Cuisine fusion is popular in the UK, like loaded veggie fries with Mexican-inspired salsa, avocado, coriander and lime. They’re also seeing greater providence in cooking methods like slow-proved pizza dough, tossed by hand in Italy and stone baked.

Premium ingredients and flavour pairings are bringing an indulgent note to everyday dishes. US product innovation is demonstrating this trend, like a premium macaroni cheese flavour fusion with truffle and wild porcini mushrooms.

Back in Europe, the Protected Designation of Origin (PDO) identification is another way comfort food is being given a twist. From a four cheese pizza to parmesan cashew nuts, consumers are enjoying new innovations with favourite meals & snacks.

Twists & Trends: Asia

The ultimate Chinese comfort food is Xiao Long Bao, little steamed nuggets of minced pork with a burst of broth enclosed in a dough made from flour. Vendors and restaurants have created a myriad of their own versions, including infusions with crab meat, extra large ones for more of the same goodness, and others with seasonal vegetables added.

Meanwhile, chefs in some Southeast Asian countries are experimenting with kueh (or kuih in Malay). Kueh is a staple snack that can be sweet or savoury, and most are baked or steamed traditionally using a charcoal fire. Some chefs are creating variations of kueh using new filling ingredients, such as crushed roasted peanuts. Others apply new cooking methods to traditional ingredients for a unique texture and mouth feel. When tradition is given a cheeky yet respectful twist, it can charm even purists.

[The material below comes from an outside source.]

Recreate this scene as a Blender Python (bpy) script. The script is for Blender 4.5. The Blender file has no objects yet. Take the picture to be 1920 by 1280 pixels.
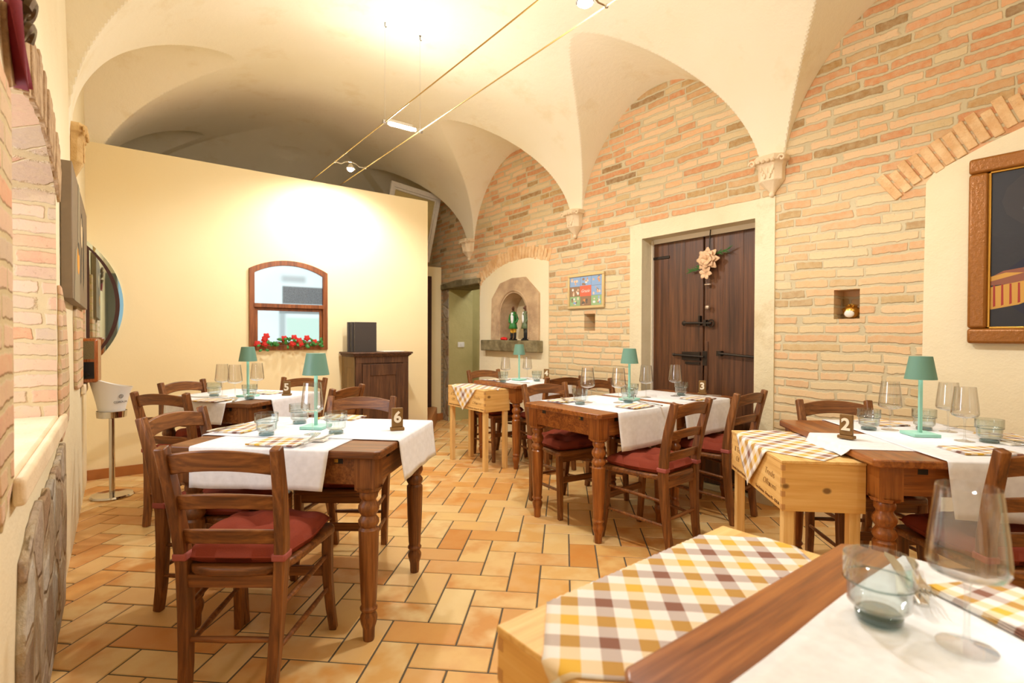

Xiao long bao (soup dumplings) illustration

The ultimate Chinese comfort food is Xiao Long Bao, little steamed nuggets of minced pork with a burst of broth enclosed in a dough made from flour.

From feeling the warmth of aromatic Thai-seasoned winter soup to savouring a serving of raclette with family, comfort food means many things to many people. Most importantly, whether it is home-cooked or store-bought, comfort food conjures nostalgic memories of the places and people we treasure. It reminds us of simpler times, when there was no problem so big it couldn’t be solved by food made with love.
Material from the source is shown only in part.